- What to work on -
In the listing below, locate the lines bearing the word "were". Copy every one of them.

BEGIN

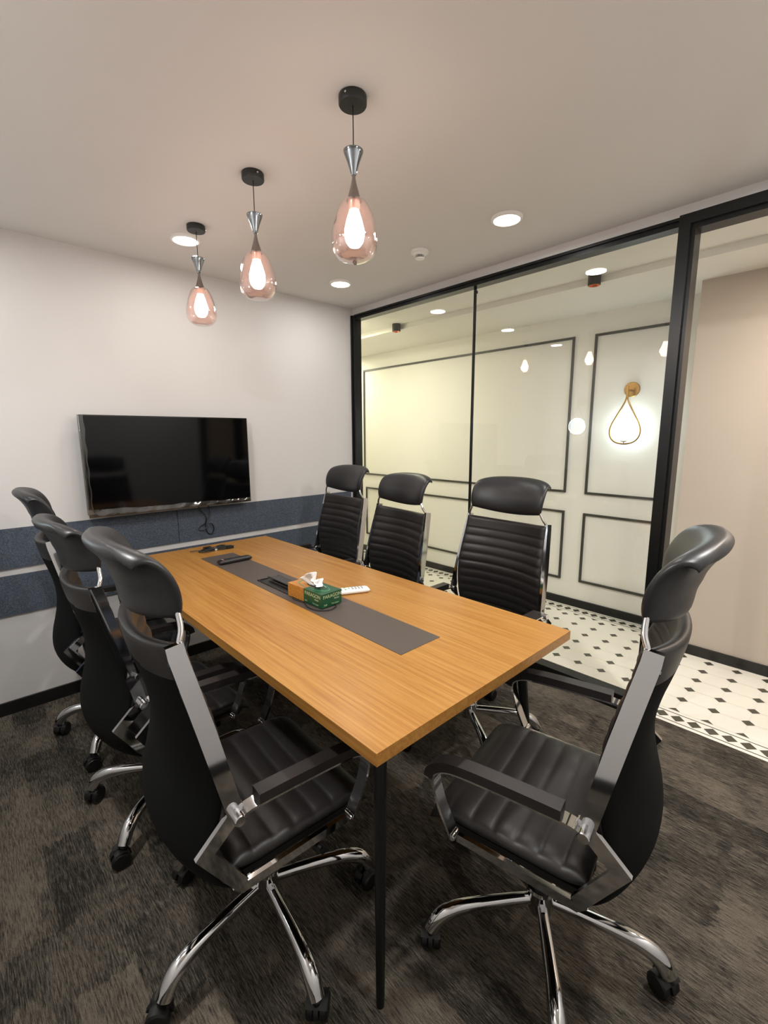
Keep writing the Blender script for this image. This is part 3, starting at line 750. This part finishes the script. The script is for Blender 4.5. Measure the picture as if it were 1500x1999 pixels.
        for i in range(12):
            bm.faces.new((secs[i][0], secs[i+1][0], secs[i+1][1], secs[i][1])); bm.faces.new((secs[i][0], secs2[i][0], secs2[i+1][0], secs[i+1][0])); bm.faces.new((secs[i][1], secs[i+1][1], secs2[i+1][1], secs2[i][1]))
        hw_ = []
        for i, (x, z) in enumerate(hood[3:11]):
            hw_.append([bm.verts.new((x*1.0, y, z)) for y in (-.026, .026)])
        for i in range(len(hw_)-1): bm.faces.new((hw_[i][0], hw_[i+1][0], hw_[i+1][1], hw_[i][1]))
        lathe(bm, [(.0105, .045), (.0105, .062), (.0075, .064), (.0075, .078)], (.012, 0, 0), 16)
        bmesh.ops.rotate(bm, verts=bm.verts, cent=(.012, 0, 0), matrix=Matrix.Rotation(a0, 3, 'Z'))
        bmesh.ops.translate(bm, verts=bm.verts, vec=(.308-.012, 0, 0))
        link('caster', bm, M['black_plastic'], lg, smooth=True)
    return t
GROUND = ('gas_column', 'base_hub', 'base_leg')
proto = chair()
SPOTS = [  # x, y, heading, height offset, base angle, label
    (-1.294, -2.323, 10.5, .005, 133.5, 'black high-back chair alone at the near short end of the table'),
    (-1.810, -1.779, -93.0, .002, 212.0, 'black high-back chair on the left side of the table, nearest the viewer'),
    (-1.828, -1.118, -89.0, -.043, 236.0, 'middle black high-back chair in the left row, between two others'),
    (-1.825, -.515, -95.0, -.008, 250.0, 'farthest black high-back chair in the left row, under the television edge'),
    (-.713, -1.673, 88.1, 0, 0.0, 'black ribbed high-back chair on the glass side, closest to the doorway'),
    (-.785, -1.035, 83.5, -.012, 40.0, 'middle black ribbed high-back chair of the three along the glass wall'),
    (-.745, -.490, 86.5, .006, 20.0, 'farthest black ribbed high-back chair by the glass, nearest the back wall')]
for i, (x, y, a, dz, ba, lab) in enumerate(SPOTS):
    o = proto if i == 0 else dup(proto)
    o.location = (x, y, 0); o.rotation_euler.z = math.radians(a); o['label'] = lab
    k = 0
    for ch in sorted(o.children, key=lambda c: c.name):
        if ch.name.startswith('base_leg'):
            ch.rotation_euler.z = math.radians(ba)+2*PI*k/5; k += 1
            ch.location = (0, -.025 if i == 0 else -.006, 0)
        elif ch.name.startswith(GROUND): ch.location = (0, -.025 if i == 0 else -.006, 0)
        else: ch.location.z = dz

END
BEGIN

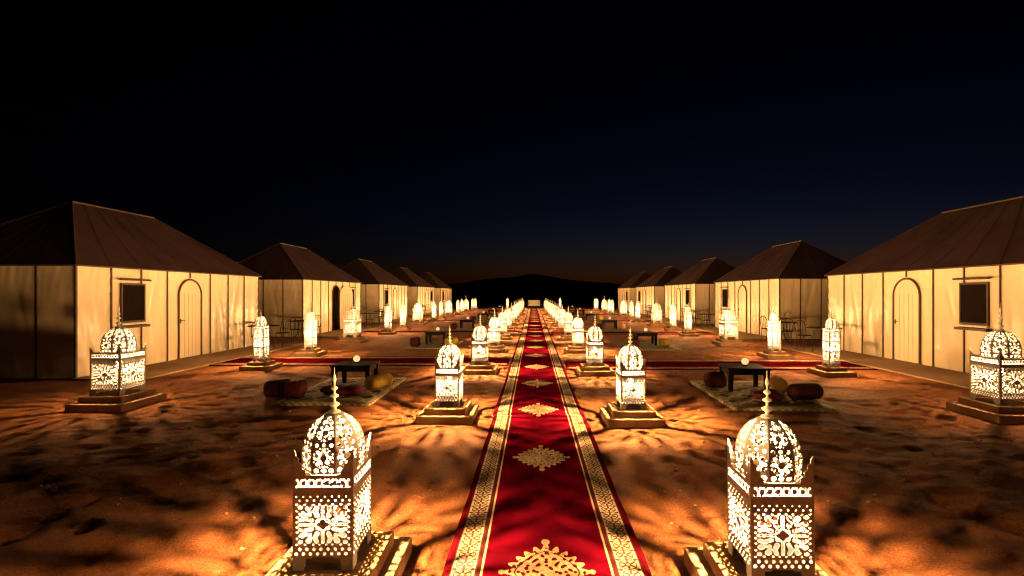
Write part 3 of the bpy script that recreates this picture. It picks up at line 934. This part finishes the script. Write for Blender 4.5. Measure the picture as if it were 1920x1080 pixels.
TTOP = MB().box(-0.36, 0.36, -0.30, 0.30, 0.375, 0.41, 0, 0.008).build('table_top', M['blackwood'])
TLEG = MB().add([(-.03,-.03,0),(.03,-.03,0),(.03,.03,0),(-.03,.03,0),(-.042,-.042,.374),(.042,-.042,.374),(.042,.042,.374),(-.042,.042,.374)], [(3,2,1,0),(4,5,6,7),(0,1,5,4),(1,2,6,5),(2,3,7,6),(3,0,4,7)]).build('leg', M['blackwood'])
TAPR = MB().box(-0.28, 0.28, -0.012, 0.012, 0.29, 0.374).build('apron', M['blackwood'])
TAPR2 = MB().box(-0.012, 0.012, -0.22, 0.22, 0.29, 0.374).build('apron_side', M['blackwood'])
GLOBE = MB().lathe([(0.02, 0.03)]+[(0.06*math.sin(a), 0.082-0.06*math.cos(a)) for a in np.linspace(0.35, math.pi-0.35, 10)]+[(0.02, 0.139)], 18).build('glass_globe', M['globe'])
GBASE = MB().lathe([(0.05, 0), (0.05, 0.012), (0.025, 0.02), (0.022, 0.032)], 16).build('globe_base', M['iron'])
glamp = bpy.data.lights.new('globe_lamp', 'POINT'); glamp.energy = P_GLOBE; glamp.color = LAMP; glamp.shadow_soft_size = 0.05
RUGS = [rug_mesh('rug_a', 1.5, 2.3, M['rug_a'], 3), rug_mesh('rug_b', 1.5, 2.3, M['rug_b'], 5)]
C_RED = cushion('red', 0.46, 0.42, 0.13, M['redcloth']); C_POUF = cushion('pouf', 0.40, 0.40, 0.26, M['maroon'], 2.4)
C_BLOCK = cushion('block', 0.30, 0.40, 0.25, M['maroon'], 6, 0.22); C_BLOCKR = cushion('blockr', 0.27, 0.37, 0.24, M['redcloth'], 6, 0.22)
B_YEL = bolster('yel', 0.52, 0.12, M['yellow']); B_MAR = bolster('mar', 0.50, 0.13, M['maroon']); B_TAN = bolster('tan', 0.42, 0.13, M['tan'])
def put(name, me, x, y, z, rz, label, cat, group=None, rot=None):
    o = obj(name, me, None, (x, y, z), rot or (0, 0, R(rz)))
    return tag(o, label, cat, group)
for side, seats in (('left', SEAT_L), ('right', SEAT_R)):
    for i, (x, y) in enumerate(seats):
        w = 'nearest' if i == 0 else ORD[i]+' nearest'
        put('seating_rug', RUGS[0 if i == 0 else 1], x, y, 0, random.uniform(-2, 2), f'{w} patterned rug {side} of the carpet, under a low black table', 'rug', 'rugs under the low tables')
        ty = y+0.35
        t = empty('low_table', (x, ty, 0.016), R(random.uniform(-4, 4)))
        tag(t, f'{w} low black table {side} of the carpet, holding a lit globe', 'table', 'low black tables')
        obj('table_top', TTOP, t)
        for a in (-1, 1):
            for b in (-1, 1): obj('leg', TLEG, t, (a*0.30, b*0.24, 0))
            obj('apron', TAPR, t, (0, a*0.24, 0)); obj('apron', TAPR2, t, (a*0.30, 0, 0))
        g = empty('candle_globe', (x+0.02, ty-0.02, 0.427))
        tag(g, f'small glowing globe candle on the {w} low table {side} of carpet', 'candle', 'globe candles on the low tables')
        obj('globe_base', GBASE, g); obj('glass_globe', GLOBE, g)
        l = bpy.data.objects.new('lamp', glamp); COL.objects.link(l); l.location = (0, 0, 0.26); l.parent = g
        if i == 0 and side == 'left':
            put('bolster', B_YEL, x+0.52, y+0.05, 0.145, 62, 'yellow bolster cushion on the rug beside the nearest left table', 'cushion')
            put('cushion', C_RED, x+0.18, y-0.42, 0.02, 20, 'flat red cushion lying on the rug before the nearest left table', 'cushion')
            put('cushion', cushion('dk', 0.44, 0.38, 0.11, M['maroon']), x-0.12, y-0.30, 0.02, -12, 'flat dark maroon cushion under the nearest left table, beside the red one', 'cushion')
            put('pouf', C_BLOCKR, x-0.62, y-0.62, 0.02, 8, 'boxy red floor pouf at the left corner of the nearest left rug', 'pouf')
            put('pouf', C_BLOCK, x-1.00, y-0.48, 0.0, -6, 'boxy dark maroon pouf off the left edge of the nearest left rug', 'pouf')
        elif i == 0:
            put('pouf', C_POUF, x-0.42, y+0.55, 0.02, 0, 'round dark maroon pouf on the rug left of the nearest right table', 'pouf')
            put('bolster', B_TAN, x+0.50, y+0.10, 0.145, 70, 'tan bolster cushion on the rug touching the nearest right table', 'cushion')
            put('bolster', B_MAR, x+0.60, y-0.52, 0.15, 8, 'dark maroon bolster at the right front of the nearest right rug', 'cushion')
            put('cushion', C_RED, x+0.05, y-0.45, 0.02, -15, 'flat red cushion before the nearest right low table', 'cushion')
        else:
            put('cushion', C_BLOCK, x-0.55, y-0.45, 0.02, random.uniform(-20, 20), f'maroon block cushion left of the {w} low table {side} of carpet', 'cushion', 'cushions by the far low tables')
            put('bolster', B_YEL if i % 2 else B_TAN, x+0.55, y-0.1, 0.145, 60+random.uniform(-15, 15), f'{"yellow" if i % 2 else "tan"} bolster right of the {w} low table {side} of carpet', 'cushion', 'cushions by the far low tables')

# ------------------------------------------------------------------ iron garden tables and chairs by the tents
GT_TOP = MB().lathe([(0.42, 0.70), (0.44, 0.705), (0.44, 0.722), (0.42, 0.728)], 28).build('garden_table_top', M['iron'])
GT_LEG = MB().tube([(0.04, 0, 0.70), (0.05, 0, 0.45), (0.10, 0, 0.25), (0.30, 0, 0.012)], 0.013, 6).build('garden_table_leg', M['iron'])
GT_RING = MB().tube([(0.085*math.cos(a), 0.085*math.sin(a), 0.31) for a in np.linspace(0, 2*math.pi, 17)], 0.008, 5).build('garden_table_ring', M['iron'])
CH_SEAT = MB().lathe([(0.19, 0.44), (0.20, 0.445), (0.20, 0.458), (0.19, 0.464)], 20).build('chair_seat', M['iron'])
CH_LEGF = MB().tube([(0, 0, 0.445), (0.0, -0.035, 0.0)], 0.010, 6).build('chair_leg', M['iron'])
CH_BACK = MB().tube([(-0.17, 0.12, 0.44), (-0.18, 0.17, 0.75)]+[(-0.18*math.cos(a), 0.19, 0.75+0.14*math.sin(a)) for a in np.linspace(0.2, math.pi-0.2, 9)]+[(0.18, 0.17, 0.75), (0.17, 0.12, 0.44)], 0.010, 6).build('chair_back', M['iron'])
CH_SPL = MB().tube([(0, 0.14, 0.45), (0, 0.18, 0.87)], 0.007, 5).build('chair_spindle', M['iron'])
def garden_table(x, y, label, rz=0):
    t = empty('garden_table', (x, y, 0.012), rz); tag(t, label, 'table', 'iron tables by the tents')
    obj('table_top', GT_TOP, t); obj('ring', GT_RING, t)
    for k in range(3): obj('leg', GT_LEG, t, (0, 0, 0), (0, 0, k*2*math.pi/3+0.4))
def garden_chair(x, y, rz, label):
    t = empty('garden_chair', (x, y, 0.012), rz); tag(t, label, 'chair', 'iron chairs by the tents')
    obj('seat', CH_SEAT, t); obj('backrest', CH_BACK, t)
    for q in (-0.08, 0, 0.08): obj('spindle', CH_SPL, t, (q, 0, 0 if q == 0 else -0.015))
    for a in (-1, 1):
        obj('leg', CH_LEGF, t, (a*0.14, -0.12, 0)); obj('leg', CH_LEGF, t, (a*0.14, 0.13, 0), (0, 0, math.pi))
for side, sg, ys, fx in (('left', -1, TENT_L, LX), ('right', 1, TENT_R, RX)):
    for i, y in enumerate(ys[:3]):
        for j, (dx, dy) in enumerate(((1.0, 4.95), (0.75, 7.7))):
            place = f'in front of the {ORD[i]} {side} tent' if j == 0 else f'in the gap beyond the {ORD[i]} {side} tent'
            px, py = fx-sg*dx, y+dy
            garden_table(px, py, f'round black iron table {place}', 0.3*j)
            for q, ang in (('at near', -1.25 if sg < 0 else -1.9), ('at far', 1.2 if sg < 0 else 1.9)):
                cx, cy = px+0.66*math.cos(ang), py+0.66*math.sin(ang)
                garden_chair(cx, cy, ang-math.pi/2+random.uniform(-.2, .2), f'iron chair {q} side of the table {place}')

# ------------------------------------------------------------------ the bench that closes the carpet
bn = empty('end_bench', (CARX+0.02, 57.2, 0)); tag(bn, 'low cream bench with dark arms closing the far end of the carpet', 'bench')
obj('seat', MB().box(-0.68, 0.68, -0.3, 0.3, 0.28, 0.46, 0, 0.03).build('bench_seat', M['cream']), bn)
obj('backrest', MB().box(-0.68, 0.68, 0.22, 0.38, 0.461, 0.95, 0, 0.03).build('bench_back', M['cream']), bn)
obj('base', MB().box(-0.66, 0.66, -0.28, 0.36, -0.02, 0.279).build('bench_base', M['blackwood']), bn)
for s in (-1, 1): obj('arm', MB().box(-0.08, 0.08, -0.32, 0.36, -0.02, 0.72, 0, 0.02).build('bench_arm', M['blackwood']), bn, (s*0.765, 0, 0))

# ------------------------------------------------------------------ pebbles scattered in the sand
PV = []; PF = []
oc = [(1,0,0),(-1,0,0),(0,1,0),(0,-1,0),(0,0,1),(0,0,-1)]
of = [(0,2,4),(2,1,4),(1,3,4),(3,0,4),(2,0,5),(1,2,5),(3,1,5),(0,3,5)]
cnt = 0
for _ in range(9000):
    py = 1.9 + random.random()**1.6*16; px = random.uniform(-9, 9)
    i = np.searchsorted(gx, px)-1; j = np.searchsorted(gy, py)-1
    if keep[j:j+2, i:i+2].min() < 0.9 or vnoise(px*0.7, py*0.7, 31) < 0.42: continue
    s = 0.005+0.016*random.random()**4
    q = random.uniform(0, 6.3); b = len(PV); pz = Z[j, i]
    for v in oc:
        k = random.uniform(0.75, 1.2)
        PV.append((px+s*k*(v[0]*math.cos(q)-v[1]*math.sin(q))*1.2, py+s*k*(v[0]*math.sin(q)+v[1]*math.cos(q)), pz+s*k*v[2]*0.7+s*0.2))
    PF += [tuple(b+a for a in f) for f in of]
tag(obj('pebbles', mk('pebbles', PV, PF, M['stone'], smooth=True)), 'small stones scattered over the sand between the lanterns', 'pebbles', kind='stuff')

END

- Completed task -
Keep writing the Blender script for this image. This is part 3, starting at line 750. This part finishes the script. The script is for Blender 4.5. Measure the picture as if it were 1500x1999 pixels.
Write part 3 of the bpy script that recreates this picture. It picks up at line 934. This part finishes the script. Write for Blender 4.5. Measure the picture as if it were 1920x1080 pixels.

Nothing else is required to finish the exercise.